Capacity building et bargaining power
Modérant le débat, Hédi Arbi, ancien ministre de l’Equipement dans le gouvernement de Mehdi Jomaa, ira de sa touche conciliante. La seule façon de dribbler la lenteur du processus est d’aller vers un pari d’ouverture pour les services. Cela apporterait un boost qui renforcerait nos capacités institutionnelles et économiques. Plus intégré à l’Europe, on aurait plus d’audience pour faire aboutir nos exigences. La Tunisie a joué délibérément la carte de l’UE. Le Maghreb est en léthargie et l’Afrique nous est encore fermée alors il nous faut acquérir un bargaining power par nos propres moyens pour déverrouiller la forteresse Europe.

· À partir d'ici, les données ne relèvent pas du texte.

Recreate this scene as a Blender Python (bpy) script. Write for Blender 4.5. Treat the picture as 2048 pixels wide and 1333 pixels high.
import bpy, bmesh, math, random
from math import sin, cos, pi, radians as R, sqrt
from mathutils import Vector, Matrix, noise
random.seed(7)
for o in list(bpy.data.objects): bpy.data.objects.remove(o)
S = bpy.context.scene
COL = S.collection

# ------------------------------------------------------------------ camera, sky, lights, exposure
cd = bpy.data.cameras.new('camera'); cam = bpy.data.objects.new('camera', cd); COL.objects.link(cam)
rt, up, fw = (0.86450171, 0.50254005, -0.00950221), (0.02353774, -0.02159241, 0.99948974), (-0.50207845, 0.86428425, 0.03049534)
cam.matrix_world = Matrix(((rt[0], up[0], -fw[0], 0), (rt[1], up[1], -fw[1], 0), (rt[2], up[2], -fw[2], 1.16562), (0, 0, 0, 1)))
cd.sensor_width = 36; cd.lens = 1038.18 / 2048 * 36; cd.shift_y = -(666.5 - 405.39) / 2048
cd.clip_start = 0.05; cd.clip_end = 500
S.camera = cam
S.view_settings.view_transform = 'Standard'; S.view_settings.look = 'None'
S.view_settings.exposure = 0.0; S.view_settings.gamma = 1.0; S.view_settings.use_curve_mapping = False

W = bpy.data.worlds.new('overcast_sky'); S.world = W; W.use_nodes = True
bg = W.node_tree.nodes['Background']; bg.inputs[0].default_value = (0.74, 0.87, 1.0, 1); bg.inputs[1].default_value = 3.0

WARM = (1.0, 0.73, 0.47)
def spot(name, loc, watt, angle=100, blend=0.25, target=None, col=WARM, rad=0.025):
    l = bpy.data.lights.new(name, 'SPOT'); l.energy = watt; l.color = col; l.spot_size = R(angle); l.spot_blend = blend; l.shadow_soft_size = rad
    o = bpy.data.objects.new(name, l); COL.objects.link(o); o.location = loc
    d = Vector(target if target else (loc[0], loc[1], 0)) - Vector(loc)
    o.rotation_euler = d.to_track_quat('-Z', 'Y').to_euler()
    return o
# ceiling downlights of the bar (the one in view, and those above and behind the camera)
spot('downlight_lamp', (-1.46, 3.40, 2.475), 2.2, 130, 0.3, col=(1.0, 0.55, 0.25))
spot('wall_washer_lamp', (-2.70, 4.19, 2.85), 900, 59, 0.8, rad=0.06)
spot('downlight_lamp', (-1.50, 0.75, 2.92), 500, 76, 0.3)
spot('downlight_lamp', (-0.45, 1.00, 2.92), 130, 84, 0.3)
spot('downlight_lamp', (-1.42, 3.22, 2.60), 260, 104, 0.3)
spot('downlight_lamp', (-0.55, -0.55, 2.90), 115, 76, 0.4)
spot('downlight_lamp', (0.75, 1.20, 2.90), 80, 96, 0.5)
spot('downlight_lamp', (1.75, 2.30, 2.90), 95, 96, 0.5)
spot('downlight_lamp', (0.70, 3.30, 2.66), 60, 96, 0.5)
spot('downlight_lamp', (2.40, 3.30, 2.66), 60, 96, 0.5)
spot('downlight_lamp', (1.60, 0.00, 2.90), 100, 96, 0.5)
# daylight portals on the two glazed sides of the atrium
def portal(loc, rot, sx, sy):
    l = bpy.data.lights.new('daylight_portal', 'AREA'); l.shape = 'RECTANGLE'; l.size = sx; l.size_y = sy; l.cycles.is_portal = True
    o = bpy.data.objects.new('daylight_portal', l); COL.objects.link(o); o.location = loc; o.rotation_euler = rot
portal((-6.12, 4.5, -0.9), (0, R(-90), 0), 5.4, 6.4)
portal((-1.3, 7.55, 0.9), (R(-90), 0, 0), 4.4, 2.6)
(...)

L’UE est plus vulnérable que la Tunisie
Le message d’ensemble de cette table ronde est que l’Europe, en défendant la Tunisie, s’auto-protégera. La nature du péril terroriste est perfide. On a tendance à voir la menace terroriste dans l’invasion des hordes des despérados de Daech. Or ce ne sont pas ces contingents, si violents qu’ils soient, qui menacent directement l’Europe. Ces commandos ne sont qu’un carburant pour un mal plus sournois, à savoir l’extrême droite. Celle-ci se servirait de Daech pour parvenir au pouvoir dans les pays européens. Et on peut compter sur elle pour faire le sale travail. Souverainiste et par conséquent anti européenne, l’extrême droite minera l’Europe en moins de temps qu’il ne faudra pour le dire. Ceci pour montrer que pour l’Europe sauver la Tunisie, en en faisant un rempart de démocratie, c’est s’auto-immuniser.